Formulierungen wie »Vor Lebensfreude sprühen und Vitalität ausstrahlen«, »um zu zeigen: Ich bin gesund, mir geht es gut« oder »Ihre Energiereserven innerhalb von Minuten wieder auffüllen« bergen in meinen Augen die Gefahr, aus einer innerlichen Kunst, deren nachhaltige Wirkungen die Frucht ausdauernder Bemühung sind, etwas zu machen, das im Dienst von Äußerlichkeiten steht. Ich unterstelle den Autoren keineswegs eine solche aus daoistischer Sicht recht entfremdete Orientierung an Äußerlichkeiten, würde mir aber etwas mehr Sorgfalt in den Formulierungen wünschen, da sonst das Gesamtkonzept seine Stimmigkeit einbüßt. Dazu gehört auch, dass die Grundstimmung einer Orientierung an Zieleffizienz (»Starten Sie durch«) in meinen Augen zu positivistisch beziehungsweise instrumentalistisch rüberkommt. Aber vielleicht ist es ja wirklich erst mal entscheidend, die Menschen dort abzuholen, wo sie stehen …
Im zentralen Qigong-Teil werden eine Variante der Brokatübungen sowie die Fünf-Elemente-Übung »Harmonie« gezeigt. Die Übungen werden gut nachvollziehbar beschrieben und in einer ebenfalls sehr gelungenen Bilderserie illustriert. Die Dame, die die Haltungen demonstriert, wirkt tatsächlich entspannt, geerdet, zentriert und aufrecht, was ich hier hervorheben möchte, weil das bei Qigong-Büchern leider keineswegs eine Selbstverständlichkeit ist. Ein, soweit ich sehen kann, von keiner eigenen Agenda beeinflusstes Adressverzeichnis, eine kurze Literaturliste und ein Stichwortverzeichnis runden das Büchlein ab.

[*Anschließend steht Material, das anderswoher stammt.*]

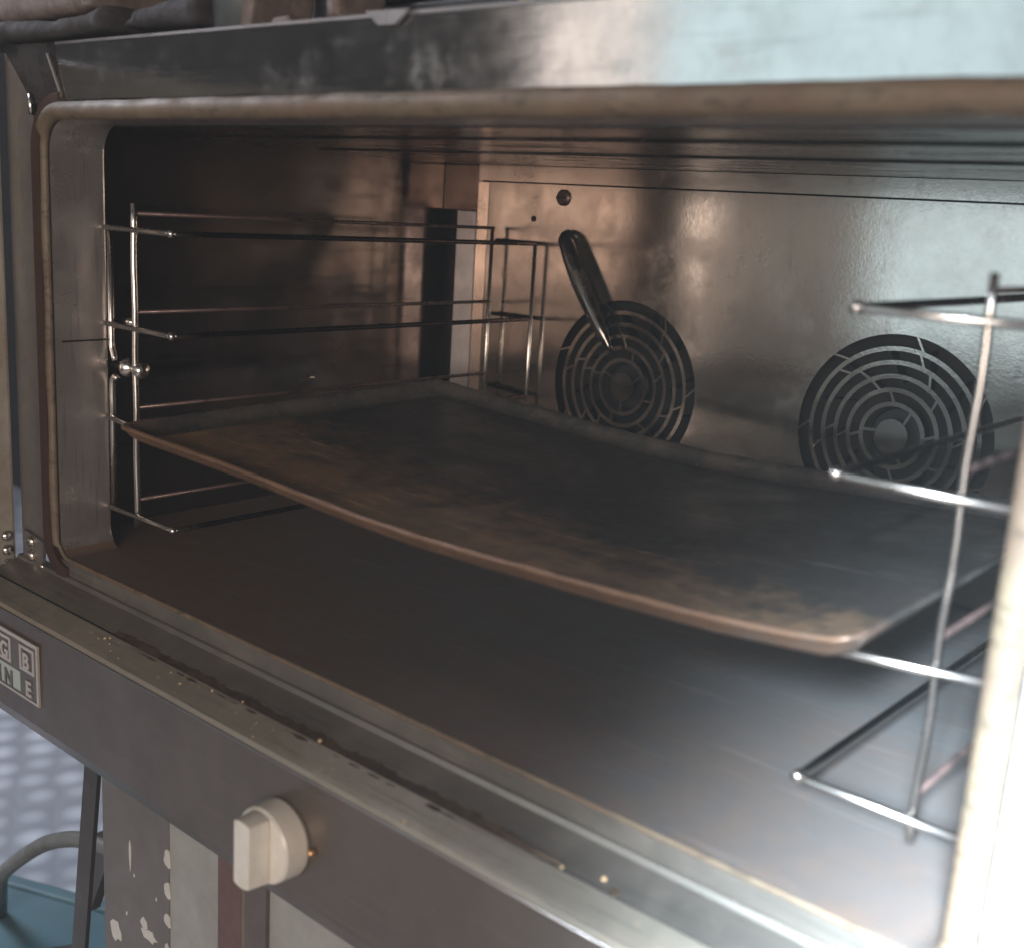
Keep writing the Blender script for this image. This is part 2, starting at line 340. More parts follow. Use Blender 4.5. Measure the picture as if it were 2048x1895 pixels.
# folded strips at the panel's left edge
bm = B(); prism(bm, [(.0188, .4995, ZB + .003), (.0188, .4995, .3015), (.0040, .4985, .3015), (.0040, .4985, ZB + .003)], (0, .0012, 0))
obj('folded_edge', bm, M['flange_bright'], baffle)
bm = B(); prism(bm, [(-.0020, .5030, ZB + .003), (-.0020, .5030, .269), (-.0310, .5035, .269), (-.0310, .5035, ZB + .003)], (0, .0012, 0))
obj('edge_flange', bm, M['flange_grey'], baffle)
bm = B(); prism(bm, [(.0030, .5060, .2705), (.0030, .5060, .3195), (XL + .001, .5068, .3195), (XL + .001, .5068, .2705)], (0, .0012, 0))
obj('corner_plate', bm, M['wall_side'], baffle)
for fi, (cx, cz) in enumerate(fans):
    bm = B(); y0, y1 = .5003, .5013; seg = 64
    radii = [.86, .725, .59, .455, .315, .165]
    def arcbar(r0, r1, a0=0, a1=360, n=seg):
        vs = []
        for k in range(n + 1):
            a = R(a0 + (a1 - a0) * k / n); c, s = math.cos(a), math.sin(a)
            vs.append([bm.verts.new((cx + r * c, y, cz + r * s)) for r, y in ((r0, y0), (r1, y0), (r1, y1), (r0, y1))])
        for p, q in zip(vs, vs[1:]):
            for i in range(4): bm.faces.new((p[i], p[(i + 1) % 4], q[(i + 1) % 4], q[i]))
    for r in radii[:-1]: arcbar(r * FR - .0020, r * FR + .0020)
    arcbar(.0002, radii[-1] * FR)
    edges = [1.0] + radii
    cnt = [7, 6, 6, 5, 4, 3]
    for s_ in range(6):
        ro, ri = edges[s_] * FR, edges[s_ + 1] * FR
        for k in range(cnt[s_]):
            a = R(360 * (k + .5 * (s_ % 2)) / cnt[s_] + 17 * s_ + 24 * fi)
            d = Vector((math.cos(a), 0, math.sin(a))); t = Vector((-d.z, 0, d.x)) * .0013; c0 = Vector((cx, 0, cz))
            d2 = (d + t.normalized() * .12).normalized()
            pts = [c0 + d * (ri + .0004) - t, c0 + d2 * (ro - .0002) - t, c0 + d2 * (ro - .0002) + t, c0 + d * (ri + .0004) + t]
            prism(bm, [(p.x, y0 + .0001, p.z) for p in pts], (0, .0008, 0))
    obj('fan_grille', bm, M['back'], oven)
    bm = B(); lathe(bm, (cx, .512, cz), (0, 1, 0), [(.0, 0), (.022, 0), (.024, .002), (.024, .012), (0, .012)])
    for k in range(12):
        a = R(30 * k); d = Vector((math.cos(a), 0, math.sin(a))); d2 = Vector((math.cos(a + .25), 0, math.sin(a + .25)))
        prism(bm, [tuple(Vector((cx, .510, cz)) + d * .045), tuple(Vector((cx, .510, cz)) + d2 * .078), tuple(Vector((cx, .526, cz)) + d2 * .078), tuple(Vector((cx, .526, cz)) + d * .045)], (.0008, 0, .0008))
    obj('fan_wheel', bm, M['fan'], oven)
# screw and hole in the panel
bm = B(); lathe(bm, (.1247, .4998, .2893), (0, -1, 0), [(.0085, 0), (.0085, .0018), (.006, .0035), (0, .004)], 20)
sc = obj('panel_screw', bm, M['chrome_dark'], oven, smooth=False)
bm = B(); box(bm, .1182, .1312, .4945, .4962, .2885, .2901); obj('slot', bm, M['dark'], sc)
bm = B(); lathe(bm, (.0853, .4998, .2657), (0, -1, 0), [(.0032, 0), (.0032, .0005)], 16); obj('panel_hole', bm, M['dark'], oven)
# bent temperature probe
def qb(p0, p1, p2, n=20):
    p0, p1, p2 = map(Vector, (p0, p1, p2)); return [p0 * (1 - k / n) ** 2 + p1 * 2 * (k / n) * (1 - k / n) + p2 * (k / n) ** 2 for k in range(n + 1)]
pp = [Vector((.1370, .497, .2535)), Vector((.1385, .490, .2500))] + qb((.1400, .4865, .2470), (.1620, .4855, .2050), (.2100, .4880, .1380), 22)
bm = B(); tube(bm, pp, [.0045, .0062] + [.0070 + .0022 * math.sin(math.pi * min(1, k / 20)) - (.0018 * (k - 19) if k > 19 else 0) for k in range(23)], 16)
obj('temperature_probe', bm, M['probe'], oven, smooth=True)
# bent bracket low on the left wall
bm = B(); tube(bm, qb((-.0635, .298, .079), (-.052, .312, .092), (-.0635, .330, .083), 10), .0018, 8); obj('wall_clip', bm, M['chrome'], oven, smooth=True)
# rack studs on the frame
for x, s in ((.012, 1),):
    bm = B(); lathe(bm, (x - s * .014, .054, .1245), (s, 0, 0), [(.003, 0), (.0035, .018), (.0065, .019), (.0085, .022), (.0085, .026), (.006, .029), (.0035, .030), (.0035, .040), (.0068, .041), (.0072, .045), (.004, .048), (0, .0485)], 24)
    obj('rack_stud', bm, M['chrome'], oven, smooth=True)
bm = B(); lathe(bm, (.001, .060, .162), (1, 0, 0), [(.0025, 0), (.004, .012), (.004, .018), (0, .020)], 16); obj('small_stud', bm, M['chrome'], oven, smooth=True)
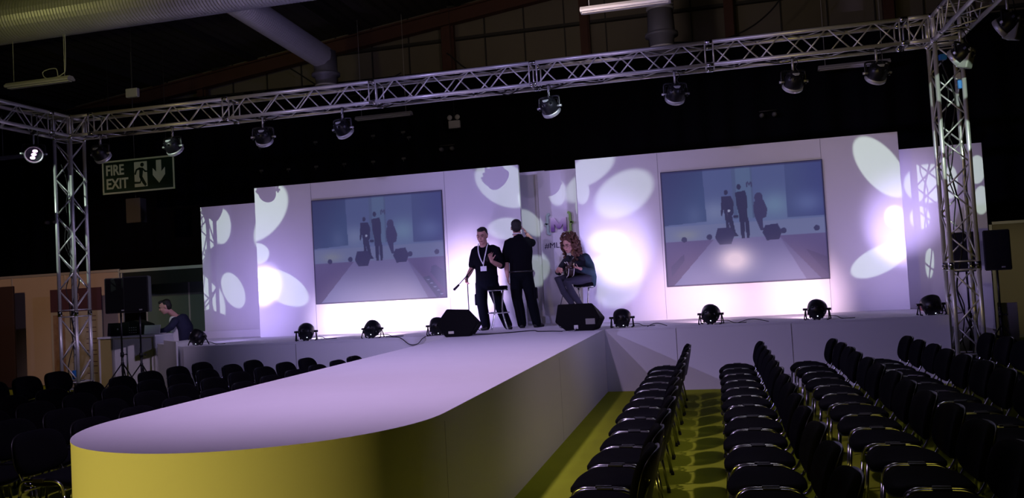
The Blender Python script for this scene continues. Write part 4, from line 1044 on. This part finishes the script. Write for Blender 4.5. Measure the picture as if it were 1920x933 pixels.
def trousers(parent, hip, legs, m_=TROU, pockets=True, knee=.095, ank=.080):
    b = Blob(); b.limb([hip[0], hip[1]], [(.205, .14), (.205, .142)], ref=(1, 0, 0), seg=20)
    for L in legs:
        b.limb(L, [.112, .108, knee, .090, ank][:len(L)] if len(L) == 5 else [.105, knee, ank])
    o = b.fuse('trousers', m_, parent, .011, 3, .008, .09)
    return o
trousers(A, [(-3.86, 14.22, 1.90), (-3.865, 14.22, 1.78)], [[(-3.965, 14.22, 1.78), (-3.97, 14.21, 1.60), (-3.965, 14.19, 1.42), (-3.95, 14.22, 1.22), (-3.93, 14.25, 1.03)], [(-3.77, 14.22, 1.78), (-3.72, 14.20, 1.60), (-3.66, 14.17, 1.43), (-3.60, 14.19, 1.23), (-3.53, 14.22, 1.03)]])
b = MB(); b.box((-4.055, 14.20, 1.50), (.05, .16, .20), bevel=.018); b.build('cargo_pocket', TROU, A)
shoe('shoe', (-3.93, 14.25, 1.05), (-.1, -1, 0), A); shoe('shoe', (-3.53, 14.22, 1.05), (.45, -.9, 0), A)
WB = mat('white_card', (.80, .80, .82), .6)
b = MB(); b.tube(smoothpath([(-3.965, 14.17, 2.475), (-3.955, 14.09, 2.41), (-3.94, 14.05, 2.31), (-3.91, 14.045, 2.20), (-3.865, 14.055, 2.10)], 5), [(.011, .003)]*21, 6, ref=(1, 0, 0)); b.tube(smoothpath([(-3.785, 14.17, 2.475), (-3.795, 14.09, 2.41), (-3.81, 14.05, 2.31), (-3.84, 14.045, 2.20), (-3.865, 14.055, 2.10)], 5), [(.011, .003)]*21, 6, ref=(1, 0, 0)); b.build('lanyard', WB, A)
b = MB(); b.box((-3.865, 14.045, 2.03), (.11, .006, .085), bevel=.003); b.tube([(-3.865, 14.045, 2.07), (-3.865, 14.05, 2.11)], .008, 6); b.build('badge', WB, A)
b = MB(); b.box((-3.76, 13.99, 2.20), (.06, .03, .10), rotm(.2, .5, .3), bevel=.01); tag(b.build('handheld_device', BLK), 'small black device held at the left man\'s chest', 'device')
b = MB(); b.lathe([(.030, -.014), (.034, -.010), (.034, .010), (.030, .014)], Matrix.Translation((-3.655, 13.98, 2.12)) @ (V(-.055, -.09, .045)).to_track_quat('Z', 'Y').to_matrix().to_4x4(), 16); b.build('wristband', WB, A)

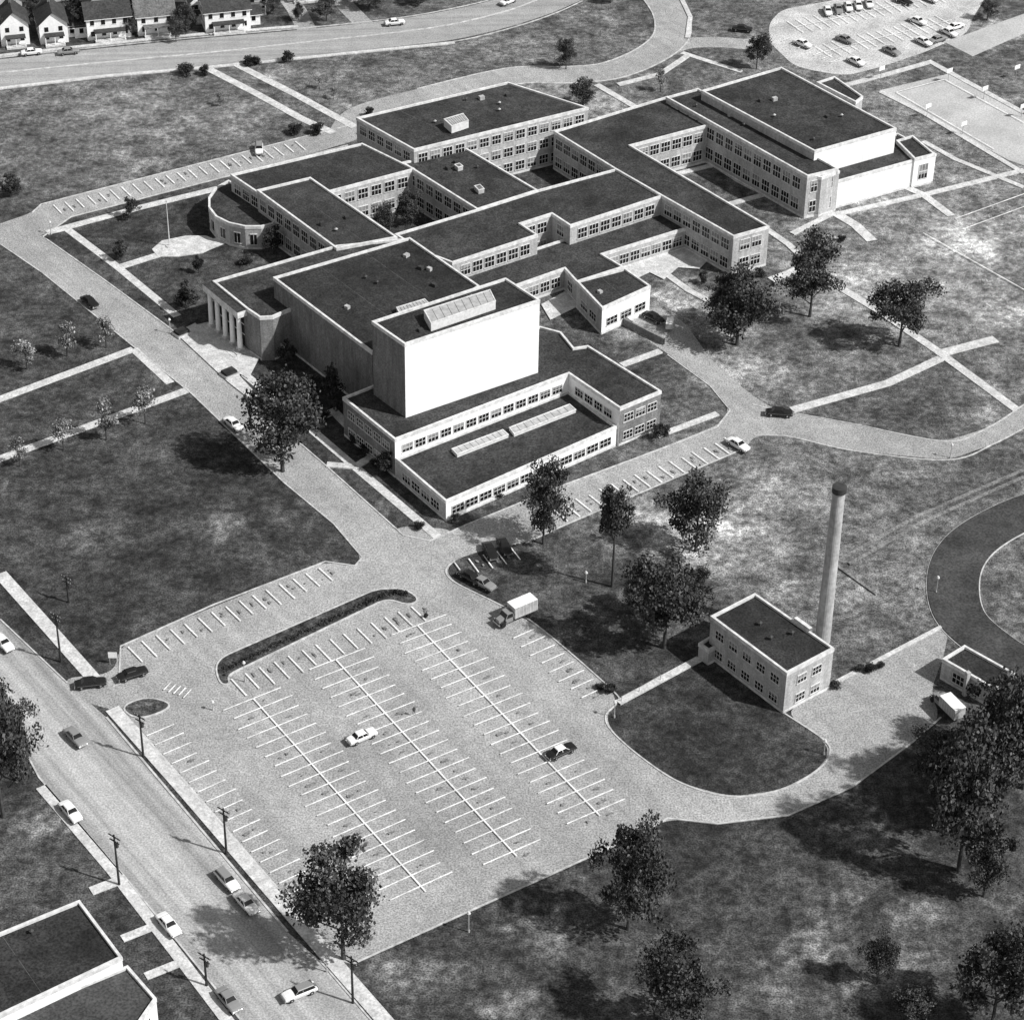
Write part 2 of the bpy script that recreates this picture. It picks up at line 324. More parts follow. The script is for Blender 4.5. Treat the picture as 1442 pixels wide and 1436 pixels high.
# ---------------- buildings ----------------
school=bpy.data.objects.new('school_building',None); S.collection.objects.link(school)
bi=[0]
def windows(mb,a,b,zb,zt,st,bay=3.3,fr=.74,hfr=.52,door=False):
    d=(b-a); L=d.length
    if L<4: return
    d.normalize(); n=Vector((d.y,-d.x,0)); k=max(1,int((L-1.2)/bay)); o=(L-k*bay)/2; sh=(zt-zb)/st
    for s in range(st):
        z0=zb+s*sh+sh*.28; z1=z0+sh*hfr
        for i in range(k):
            c=a+d*(o+bay*(i+.5)); w=bay*fr
            mb.box(c+n*.02,d,w,.10,z0,z1,glass)
            if random.random()<.35: mb.box(c+n*.03,d,w-.1,.12,z1-(z1-z0)*random.uniform(.2,.7),z1-.03,blind)
            mb.box(c+n*.05,d,w+.3,.24,z0-.16,z0-.001,stone)
            mb.box(c+n*.05,d,w,.2,z1+.001,z1+.1,frame)
            for x in (-.5,-.17,.17,.5): mb.box(c+d*(x*w)+n*.05,d,.09,.16,z0,z1,frame)
            mb.box(c+n*.05,d,w-.02,.13,z0+(z1-z0)*.48,z0+(z1-z0)*.54,frame)
def block(name,px,z,st=0,wall=brickl,roof=roofm,skip=(),parent=school,only=None,zb=0,cop=True,bay=3.3,walls={},fr=.74,hfr=.54,clut=1):
    bi[0]+=1; z+=bi[0]*.012; p=P(px,z); p=[Vector((q.x,q.y,0)) for q in p]; mb=MB(); n=len(p)
    ccw=area(p)>0
    for i in range(n):
        a,b=p[i],p[(i+1)%n]
        if not ccw: a,b=b,a
        mb.face([(a.x,a.y,0),(b.x,b.y,0),(b.x,b.y,z),(a.x,a.y,z)],walls.get(i,wall))
        if st and i not in skip and (only is None or i in only): windows(mb,a,b,zb,z-.3,st,bay,fr,hfr)
        dd=(b-a).normalized()
        if (b-a).length>3: mb.box((a+b)/2,dd,(b-a).length-.1,.12,.0,.5,stone)
    mb.face([(q.x,q.y,z) for q in (p if ccw else p[::-1])],roof)
    if cop: mb.ring(p,z-.28,z+.45,.08,.36,stone)
    q=p if ccw else p[::-1]; ar=abs(area(q))
    if n==4 and ar>120 and clut:
        ns=max(2,int((q[1]-q[0]).length/9))
        for k in range(1,ns):
            t=k/ns+random.uniform(-.02,.02); a=q[0].lerp(q[1],t); b=q[3].lerp(q[2],t)
            dd=(b-a).normalized(); mb.ribbon([a+dd*.6,b-dd*.6],.09,0,z+.012,seam)
        for _ in range(int(ar/150)+1):
            s,t=random.uniform(.12,.88),random.uniform(.12,.88); c=q[0].lerp(q[1],s).lerp(q[3].lerp(q[2],s),t)
            if random.random()<.35: mb.box(c,q[1]-q[0],random.uniform(.7,1.2),random.uniform(.7,1.1),z+.001,z+random.uniform(.5,.9),metal if random.random()<.3 else darkm)
            else:
                mb.tube((c.x,c.y,z),(c.x,c.y,z+.6),.2,.2,8,darkm); mb.tube((c.x,c.y,z+.6),(c.x,c.y,z+.85),.4,.12,8,darkm if random.random()<.6 else metal)
    mb.obj(name,parent); return p,z
def rbox(name,px,z0,h,m,mt,parent=school):
    p=P(px,z0+h); p=[Vector((q.x,q.y,0)) for q in p]; mb=MB(); mb.prism(p,z0,z0+h,m,mt); mb.ring(p,z0+h-.1,z0+h+.08,.06,.15,stone)
    a,b,c,d=p[:4]
    for i in range(1,9): 
        t=i/9; mb.ribbon([a.lerp(b,t).lerp(d.lerp(c,t),.06),a.lerp(b,t).lerp(d.lerp(c,t),.94)],.07,0,z0+h+.03,seam)
    mb.obj(name,parent)
block('north_wing',[(502,168),(715,118),(828,154),(583,213)],12,3,bay=3.1)
block('front_roof_wing',[(325,248),(510,204),(584,240),(455,274),(380,285)],9,2,only=(0,2,4))
block('central_front_wing',[(362,270),(437,252),(559,336),(474,352)],10,2)
block('courtyard_link_wing',[(566,231),(655,210),(757,270),(672,297)],9,2)
block('central_wing',[(556,332),(672,297),(757,270),(868,240),(932,278),(803,320),(777,303),(733,317),(757,333),(637,372),(600,358)],9,2,bay=3.0,fr=.8)
block('east_link_wing',[(780,187),(940,138),(1002,177),(888,207),(1083,321),(1033,335),(932,278),(866,240)],9.1,2,bay=3.0,fr=.8,roof=roofm)
block('classroom_wing',[(938,139),(983,127),(1180,240),(1137,250)],10.2,2,bay=3.2,fr=.78)
block('stair_tower',[(1137,249),(1165,236),(1182,243),(1157,252)],9.4,0)
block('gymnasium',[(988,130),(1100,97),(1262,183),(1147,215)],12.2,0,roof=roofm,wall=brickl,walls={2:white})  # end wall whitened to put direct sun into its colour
block('gymnasium_annex',[(1148,238),(1180,257),(1318,219),(1264,190),(1200,205)],6.4,0,wall=white)
block('boiler_annex',[(1262,200),(1285,193),(1316,219),(1288,226)],6.9,1,wall=white)
block('gymnasium_lobby',[(1150,118),(1175,110),(1215,138),(1205,146)],8,0)
block('front_terrace_wing',[(640,390),(930,294),(970,322),(848,360),(878,378),(812,399),(795,380),(724,405),(760,442),(690,442)],4.6,1,bay=2.8,fr=.84,hfr=.5,only=(2,3,5,6,1))
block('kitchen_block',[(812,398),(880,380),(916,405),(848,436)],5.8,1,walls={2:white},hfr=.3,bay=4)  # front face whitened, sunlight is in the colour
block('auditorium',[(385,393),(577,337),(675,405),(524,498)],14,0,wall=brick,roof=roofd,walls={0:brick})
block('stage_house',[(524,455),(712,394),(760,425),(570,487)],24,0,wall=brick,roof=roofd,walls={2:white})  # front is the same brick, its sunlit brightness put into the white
block('entrance_hall',[(300,398),(474,348),(575,338),(560,380),(402,440),(384,448),(366,449),(348,437)],9.6,0,wall=brick)
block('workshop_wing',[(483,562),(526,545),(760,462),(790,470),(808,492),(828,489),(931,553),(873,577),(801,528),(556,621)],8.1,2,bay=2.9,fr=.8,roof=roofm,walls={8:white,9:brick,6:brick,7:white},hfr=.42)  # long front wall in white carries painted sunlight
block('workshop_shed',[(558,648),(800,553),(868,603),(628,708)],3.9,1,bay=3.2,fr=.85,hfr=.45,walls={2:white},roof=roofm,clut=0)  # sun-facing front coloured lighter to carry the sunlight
rbox('skylight',[(636,632),(708,605),(716,612),(644,640)],3.9,.9,frame,metal); rbox('skylight',[(717,602),(802,569),(811,577),(724,611)],3.9,.9,frame,metal)
rbox('stage_vent',[(597,437),(690,408),(698,424),(607,455)],24.2,1.8,frame,metal); rbox('roof_vent',[(558,433),(598,421),(604,427),(562,440)],14.2,1.0,metal,metal)
rbox('roof_penthouse',[(625,168),(652,160),(660,170),(636,178)],12.2,1.8,frame,metal)
rbox('roof_hatch',[(668,262),(676,260),(682,266),(674,268)],9.1,1.0,metal,metal); rbox('roof_hatch',[(640,232),(647,230),(652,234),(645,236)],9.1,1.0,metal,metal)
# round reading room
arc=[(322,256),(304,266),(294,280),(294,294),(304,307),(322,316),(345,321),(368,321),(384,317),(400,300)]
p,z=block('round_reading_room',arc,5.0,0,wall=brickl)
mb=MB(); q=[Vector((a.x,a.y,0)) for a in p]; q=q if area(q)>0 else q[::-1]
for i in range(len(q)):
    a,b=q[i],q[(i+1)%len(q)]
    if 2.2<(b-a).length<7:
        d=(b-a).normalized(); n=Vector((d.y,-d.x,0)); c=(a+b)/2
        mb.box(c+n*.03,d,1.3,.12,1.2,3.6,glass); mb.box(c+n*.04,d,1.6,.2,1.0,1.199,stone); mb.box(c+n*.05,d,.1,.16,1.2,3.6,frame); mb.box(c+n*.04,d,1.6,.2,3.601,3.8,stone)
mb.obj('reading_room_windows',school)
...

Allerdings, und das ist der zentrale Kritikpunkt, stehen die Kapitel über Osteopathie und Qigong ganz unverbunden nebeneinander. Zwar wird bei einigen Qigong-Übungen kurz erwähnt, welche der osteopathischen Übungen dazu passen, aber das war’s dann auch schon. Das Kapitel »Wie steigert Osteopathie den Erfolg von Qigong?« beschreibt auf gerade mal vier Seiten die osteopathische Sicht auf Diaphragmen als potenzielle Energieblockaden, ohne dabei allerdings konkreten Bezug auf Qigong zu nehmen. Wer sich – wie ich – aufgrund des Titels und der genannten Ankündigungen erhofft hatte, etwas über den »gemeinsamen Weg« von Qigong und Osteopathie zu erfahren, was wesentlich darüber hinausgeht, dass es in beiden Disziplinen um das Auflösen von Blockaden geht, wird enttäuscht.
Letztendlich erfährt man bei der Lektüre sowohl etwas über Qigong als auch über Osteopathie. Wer einen allerersten Einblick in beide Disziplinen auf etwa 100 Seiten bekommen will, ist mit dem Bändchen nicht schlecht beraten.